A gyre is a large system of ocean currents moving in a circle. Gyres are caused by the Coriolis effect. Because the Earth is rotating, ocean currents in the northern hemisphere tend to move in a clockwise direction and currents in the southern hemisphere in an anti-clockwise direction. The Coriolis force acts most strongly on the wind, and the wind then creates a torque that tends to spin the ocean currents.

The Earth rotates from the west towards the east, and the Coriolis effect becomes more intense toward the poles. Because of this, gyres form strong currents on the western side of oceans, so they are pushed against the eastern coast of continents. The vorticity (the strength of the torque force) is balanced out by frictional surface currents, which normally act against the spin of the water. However, in the middle of the ocean, the effects of friction are very weak.

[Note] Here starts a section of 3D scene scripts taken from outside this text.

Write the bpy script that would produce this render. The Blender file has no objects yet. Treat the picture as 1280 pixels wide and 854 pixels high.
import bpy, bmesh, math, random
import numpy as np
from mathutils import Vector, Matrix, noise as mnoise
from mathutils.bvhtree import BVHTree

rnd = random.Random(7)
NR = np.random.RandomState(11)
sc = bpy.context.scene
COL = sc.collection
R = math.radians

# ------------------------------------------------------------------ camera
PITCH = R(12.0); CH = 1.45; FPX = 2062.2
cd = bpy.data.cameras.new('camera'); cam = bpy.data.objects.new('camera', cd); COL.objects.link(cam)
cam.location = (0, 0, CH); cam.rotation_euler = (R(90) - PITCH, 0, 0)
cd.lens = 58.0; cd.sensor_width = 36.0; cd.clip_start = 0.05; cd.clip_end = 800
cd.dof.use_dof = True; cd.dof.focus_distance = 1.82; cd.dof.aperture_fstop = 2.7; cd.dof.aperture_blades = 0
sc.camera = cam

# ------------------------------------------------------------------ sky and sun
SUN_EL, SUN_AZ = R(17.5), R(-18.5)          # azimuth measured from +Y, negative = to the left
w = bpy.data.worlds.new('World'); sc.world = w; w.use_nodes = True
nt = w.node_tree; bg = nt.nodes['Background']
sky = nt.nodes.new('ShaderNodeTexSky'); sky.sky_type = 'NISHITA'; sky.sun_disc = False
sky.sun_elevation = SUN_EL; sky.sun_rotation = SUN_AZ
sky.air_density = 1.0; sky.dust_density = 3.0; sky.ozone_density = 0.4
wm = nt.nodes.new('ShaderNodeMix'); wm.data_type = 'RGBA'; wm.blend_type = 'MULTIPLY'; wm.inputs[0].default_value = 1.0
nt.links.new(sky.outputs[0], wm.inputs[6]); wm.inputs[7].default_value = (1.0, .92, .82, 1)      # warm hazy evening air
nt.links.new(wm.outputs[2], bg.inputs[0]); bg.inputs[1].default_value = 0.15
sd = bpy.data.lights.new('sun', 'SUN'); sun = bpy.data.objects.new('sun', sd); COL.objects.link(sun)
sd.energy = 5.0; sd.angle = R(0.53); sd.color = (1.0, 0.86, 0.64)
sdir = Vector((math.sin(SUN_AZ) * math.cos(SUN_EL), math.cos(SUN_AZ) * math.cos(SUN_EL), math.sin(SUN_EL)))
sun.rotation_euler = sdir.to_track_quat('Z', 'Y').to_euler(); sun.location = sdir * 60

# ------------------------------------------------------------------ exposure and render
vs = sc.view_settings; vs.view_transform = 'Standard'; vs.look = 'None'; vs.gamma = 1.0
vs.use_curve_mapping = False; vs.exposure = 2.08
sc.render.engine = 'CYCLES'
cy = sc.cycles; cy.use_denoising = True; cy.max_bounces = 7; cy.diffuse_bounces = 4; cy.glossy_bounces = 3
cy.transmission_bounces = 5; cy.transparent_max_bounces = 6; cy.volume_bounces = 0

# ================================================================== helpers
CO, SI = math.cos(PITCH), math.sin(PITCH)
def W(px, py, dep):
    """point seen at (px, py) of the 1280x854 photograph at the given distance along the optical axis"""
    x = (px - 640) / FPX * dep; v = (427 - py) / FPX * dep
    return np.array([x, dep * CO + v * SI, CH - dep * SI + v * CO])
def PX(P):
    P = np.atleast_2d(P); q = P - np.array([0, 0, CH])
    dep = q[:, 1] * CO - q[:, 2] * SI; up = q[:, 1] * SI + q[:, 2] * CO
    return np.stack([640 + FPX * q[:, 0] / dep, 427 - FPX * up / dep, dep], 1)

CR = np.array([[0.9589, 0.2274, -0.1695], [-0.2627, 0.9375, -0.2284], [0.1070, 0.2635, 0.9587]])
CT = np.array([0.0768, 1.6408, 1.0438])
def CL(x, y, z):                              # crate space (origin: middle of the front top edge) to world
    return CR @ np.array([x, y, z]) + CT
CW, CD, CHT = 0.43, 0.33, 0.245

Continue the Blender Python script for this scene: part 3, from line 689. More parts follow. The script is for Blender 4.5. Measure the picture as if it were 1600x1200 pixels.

The term gyre can be used to mean any type of vortex in the air or the sea, but it is most used in oceanography for the major ocean current systems.

Major gyres

These are the five largest gyres:

  • Indian Ocean Gyre
  • North Atlantic Gyre
  • North Pacific Gyre
  • South Atlantic Gyre
  • South Pacific Gyre

Other gyres

Currents
All the world's larger gyres

Tropical gyres

Tropical gyres tend to be mostly east-west with minor north-south extent.

  • Atlantic Equatorial Current System
  • Pacific Equatorial Current System
  • Indian Monsoon Gyres

Subtropical gyres

The centre of a subtropical gyre is a high pressure area, which the ocean moves around. The high pressure in the centre is due to the westerly winds on the northern side of the gyre and easterly winds on the southern side of the gyre. These cause frictional surface currents towards the latitude at the centre of the gyre.

Subpolar gyres

Subpolar gyres form at high latitudes (around 60°). The ocean moves around a low pressure area. Surface currents generally move outward from the centre of the system.